Eu conversava com a Renata, da assessoria, e ela acha que, por ser agosto, a Flip está mais calma. E eu acho que, por ser agosto, tem menos paulistas. Os cariocas até podem vir e passar o fim de semana, mas os paulistas vão pagar caro por isso. Não só em dinheiro, claro. Parece que, na Flip 2006, teve menos oba-oba, menos gente que veio porque estava sem nada pra fazer... Universitários; de férias. A assessoria estava mais calma como um todo. E a sala de imprensa. Apesar do Hitchens. Alías, ele não apareceu mais por aqui. Ele não apareceu mais em Parati. Deve ter saído de helicóptero. Não sei como deu os autógrafos ontem. Até tive pesadelos com aquela mesa... "Why don't go and buy the fucking book?", ele bradava no final. Não sei se de brincadeira, não sei se a sério. Faz diferença? Seu ídolo, Oscar Wilde, teria sido mais condescendente com os americanos... Como foi.

* * *

Quê mais? Uma mesa que eu sempre esqueço de mencionar mas que foi muito legal. A do Miguel Sanches Neto, com Ignácio de Loyola Brandão e Wilson Bueno (no lugar do Cony, adoentado). Foi uma mesa exemplar; com a mediação exemplar da Beatriz Resende (continuo sem saber se é com "s" ou com "z"...). Gosto das crônicas do Loyola. Mas os livros dele me parecem todos de crônicas (também); não me parecem literatura. Pessoalmente, ele é simpático, magnético e fala bem para platéias. O Sanches Neto foi uma boa surpresa, porque admiro sua crítica, atualmente na Carta Capital, gostei de seu primeiro romance e tenho mais vontade de lê-lo em livro. Foi bom vê-lo pessoalmente, em resumo. Mas o Wilson Bueno dominou a mesa, porque sempre alguém tem de dominar... Destruiu, com uma sátira a Machado e ao século XIX. O momento de humor mais inteligente e refinado da Flip. O livro é Amar-te a ti nem sem sei com carícias (um decassílabo perfeito!). Ótima aquisição para a Flip. Até parabenizei a Ruth na saída. (Ela estava preocupada com a saúde do João em São Paulo. Melhoras ao João!)

* * *


Foto de Walter Craveiro

Para encerrar, eu gostaria de dizer que foi uma honra para a Festa Literária de Parati ter, em 2006, o maior poeta brasileiro vivo. Ferreira Gullar.
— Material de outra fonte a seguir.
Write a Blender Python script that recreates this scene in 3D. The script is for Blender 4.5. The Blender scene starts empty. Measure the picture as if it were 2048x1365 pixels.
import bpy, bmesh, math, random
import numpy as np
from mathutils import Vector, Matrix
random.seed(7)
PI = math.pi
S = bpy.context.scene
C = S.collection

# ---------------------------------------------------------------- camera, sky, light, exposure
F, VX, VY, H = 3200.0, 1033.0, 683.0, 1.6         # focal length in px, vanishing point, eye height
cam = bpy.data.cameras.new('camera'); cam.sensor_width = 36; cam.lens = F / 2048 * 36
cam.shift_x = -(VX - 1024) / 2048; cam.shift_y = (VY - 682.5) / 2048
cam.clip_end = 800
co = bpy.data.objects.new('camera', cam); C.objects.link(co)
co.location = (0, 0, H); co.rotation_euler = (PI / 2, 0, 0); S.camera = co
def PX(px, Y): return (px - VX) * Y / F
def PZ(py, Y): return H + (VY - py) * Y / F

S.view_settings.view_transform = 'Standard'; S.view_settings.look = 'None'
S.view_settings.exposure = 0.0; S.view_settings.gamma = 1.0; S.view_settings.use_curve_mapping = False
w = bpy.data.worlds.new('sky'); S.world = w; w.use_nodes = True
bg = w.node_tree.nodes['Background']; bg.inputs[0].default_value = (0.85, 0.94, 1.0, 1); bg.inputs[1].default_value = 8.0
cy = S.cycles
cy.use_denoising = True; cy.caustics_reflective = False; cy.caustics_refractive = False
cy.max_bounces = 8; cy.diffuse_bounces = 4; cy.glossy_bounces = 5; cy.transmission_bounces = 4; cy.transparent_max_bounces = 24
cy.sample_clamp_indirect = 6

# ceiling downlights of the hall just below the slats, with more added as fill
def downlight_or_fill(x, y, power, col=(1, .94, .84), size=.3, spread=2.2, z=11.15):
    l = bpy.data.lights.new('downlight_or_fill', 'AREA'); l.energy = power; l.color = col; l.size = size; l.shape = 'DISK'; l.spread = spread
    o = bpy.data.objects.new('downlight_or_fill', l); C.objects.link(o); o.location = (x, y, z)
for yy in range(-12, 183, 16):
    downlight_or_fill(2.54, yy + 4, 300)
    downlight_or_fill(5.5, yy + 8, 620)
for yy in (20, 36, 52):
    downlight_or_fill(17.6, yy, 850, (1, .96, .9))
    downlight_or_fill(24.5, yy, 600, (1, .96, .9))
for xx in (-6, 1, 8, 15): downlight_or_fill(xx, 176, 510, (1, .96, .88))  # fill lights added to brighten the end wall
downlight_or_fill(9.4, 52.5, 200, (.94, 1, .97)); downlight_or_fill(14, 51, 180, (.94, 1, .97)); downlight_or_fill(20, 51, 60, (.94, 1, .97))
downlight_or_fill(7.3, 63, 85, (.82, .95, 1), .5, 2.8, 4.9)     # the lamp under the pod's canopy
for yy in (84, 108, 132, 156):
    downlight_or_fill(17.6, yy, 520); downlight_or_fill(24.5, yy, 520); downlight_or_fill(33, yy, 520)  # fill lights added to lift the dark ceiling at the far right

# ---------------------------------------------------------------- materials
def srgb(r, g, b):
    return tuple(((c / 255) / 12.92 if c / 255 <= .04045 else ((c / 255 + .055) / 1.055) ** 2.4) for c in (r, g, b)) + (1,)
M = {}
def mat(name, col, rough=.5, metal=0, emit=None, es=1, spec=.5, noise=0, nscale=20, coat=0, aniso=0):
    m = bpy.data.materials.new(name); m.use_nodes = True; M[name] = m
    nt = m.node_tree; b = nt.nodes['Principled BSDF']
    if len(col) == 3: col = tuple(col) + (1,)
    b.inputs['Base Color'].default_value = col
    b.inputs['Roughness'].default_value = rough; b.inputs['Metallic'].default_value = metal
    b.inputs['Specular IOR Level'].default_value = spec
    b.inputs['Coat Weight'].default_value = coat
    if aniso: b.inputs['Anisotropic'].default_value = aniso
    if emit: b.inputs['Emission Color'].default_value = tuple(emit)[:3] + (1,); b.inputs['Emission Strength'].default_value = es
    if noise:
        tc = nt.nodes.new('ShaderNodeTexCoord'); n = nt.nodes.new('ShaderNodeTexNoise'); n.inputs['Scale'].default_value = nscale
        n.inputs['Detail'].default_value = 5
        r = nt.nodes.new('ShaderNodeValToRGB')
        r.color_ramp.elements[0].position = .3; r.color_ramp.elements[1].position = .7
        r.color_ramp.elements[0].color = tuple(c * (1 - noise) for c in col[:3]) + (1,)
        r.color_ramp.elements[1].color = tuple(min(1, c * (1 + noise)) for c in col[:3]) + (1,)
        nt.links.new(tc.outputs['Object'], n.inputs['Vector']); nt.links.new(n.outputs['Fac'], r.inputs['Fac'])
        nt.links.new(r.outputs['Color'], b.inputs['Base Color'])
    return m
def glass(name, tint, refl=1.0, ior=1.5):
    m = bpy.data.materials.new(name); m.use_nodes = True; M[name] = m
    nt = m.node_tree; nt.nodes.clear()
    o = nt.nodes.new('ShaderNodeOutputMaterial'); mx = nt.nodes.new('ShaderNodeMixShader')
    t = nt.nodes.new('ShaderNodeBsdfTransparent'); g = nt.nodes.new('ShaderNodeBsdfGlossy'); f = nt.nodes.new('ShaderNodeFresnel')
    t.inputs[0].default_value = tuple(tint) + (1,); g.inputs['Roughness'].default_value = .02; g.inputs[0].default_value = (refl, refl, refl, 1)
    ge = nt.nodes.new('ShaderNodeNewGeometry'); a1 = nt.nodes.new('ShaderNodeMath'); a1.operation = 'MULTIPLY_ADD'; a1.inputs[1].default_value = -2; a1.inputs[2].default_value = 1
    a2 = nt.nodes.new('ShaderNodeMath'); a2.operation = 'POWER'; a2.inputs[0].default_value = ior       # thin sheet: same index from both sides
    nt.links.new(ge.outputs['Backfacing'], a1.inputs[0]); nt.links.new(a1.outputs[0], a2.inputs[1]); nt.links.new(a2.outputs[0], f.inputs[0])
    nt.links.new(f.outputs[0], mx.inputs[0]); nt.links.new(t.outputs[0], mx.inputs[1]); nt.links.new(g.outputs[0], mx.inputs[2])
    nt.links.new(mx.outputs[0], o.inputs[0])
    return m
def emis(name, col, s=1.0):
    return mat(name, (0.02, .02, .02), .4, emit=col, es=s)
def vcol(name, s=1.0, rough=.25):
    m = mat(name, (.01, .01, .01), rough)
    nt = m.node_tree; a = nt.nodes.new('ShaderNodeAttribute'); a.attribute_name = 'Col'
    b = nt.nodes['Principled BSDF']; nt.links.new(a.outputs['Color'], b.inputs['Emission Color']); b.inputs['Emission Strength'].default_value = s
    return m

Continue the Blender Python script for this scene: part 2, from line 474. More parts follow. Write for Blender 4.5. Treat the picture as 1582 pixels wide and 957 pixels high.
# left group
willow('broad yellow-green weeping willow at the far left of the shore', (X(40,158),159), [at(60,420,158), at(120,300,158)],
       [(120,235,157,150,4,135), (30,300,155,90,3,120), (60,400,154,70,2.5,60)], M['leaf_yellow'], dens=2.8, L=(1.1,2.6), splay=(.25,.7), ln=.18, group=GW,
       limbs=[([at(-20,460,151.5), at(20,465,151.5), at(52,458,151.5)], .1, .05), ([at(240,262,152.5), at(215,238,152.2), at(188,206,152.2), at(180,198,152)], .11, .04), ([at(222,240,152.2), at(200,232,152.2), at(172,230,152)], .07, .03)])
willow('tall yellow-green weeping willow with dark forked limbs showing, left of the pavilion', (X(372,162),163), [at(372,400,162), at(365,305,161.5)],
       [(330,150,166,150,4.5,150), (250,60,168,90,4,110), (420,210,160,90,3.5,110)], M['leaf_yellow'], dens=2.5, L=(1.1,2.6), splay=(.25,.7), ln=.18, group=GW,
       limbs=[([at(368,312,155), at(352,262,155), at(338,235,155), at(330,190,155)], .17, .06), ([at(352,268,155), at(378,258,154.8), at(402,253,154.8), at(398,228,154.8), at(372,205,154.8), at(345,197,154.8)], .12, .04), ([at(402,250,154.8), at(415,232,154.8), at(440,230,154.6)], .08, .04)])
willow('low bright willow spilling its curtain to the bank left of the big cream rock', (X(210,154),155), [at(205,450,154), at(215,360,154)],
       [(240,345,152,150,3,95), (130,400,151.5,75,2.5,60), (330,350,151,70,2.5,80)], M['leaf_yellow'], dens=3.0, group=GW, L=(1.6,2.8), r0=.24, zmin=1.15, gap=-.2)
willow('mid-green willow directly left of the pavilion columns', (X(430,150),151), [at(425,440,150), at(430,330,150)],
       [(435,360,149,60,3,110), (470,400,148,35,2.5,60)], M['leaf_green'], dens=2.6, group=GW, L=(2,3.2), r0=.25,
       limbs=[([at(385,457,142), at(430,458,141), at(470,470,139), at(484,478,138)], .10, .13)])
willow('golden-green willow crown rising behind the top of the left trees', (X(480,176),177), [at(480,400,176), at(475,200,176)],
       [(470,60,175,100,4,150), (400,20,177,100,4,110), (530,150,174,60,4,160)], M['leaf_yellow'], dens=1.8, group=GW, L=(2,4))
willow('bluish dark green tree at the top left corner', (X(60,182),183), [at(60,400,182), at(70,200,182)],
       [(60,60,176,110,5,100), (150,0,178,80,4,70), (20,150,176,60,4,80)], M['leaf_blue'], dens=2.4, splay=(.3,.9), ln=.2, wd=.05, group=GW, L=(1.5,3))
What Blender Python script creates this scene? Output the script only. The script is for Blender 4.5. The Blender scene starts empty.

Era a literatura viva. A nossa literatura. (Todos os clichês valem aqui...) E ninguém vai esquecer o momento em que ele leu, mais uma vez, o Poema Sujo (1975). Também a participação de Mourid Barghouti - tão grandiosa quanto. Evocando a novilíngua de Orwell, disse que o mainstream transformou o sentido das palavras. Hoje, "matar pessoas" são "danos colaterais"; "ocupação" é "auto-defesa"; "guerra" é "preparar as pessoas para a democracia"; "bombardeio" é "modernização"; e "resistência" é "terrorismo". Estava se referindo, logicamente, ao conflito atual no Extremo Oriente... E eu fiquei com vontade de ler Eu vi Ramallah. Qualquer dia conto, para vocês, as minhas experiências literárias com os banheiros de Parati. Fica, para terminar, meu agradecimento ao restaurante Ganges, em que almoçamos todos os dias da Festa. Até a próxima! (As imagens vão melhores porque eu descobri um esquema com o Flickr...)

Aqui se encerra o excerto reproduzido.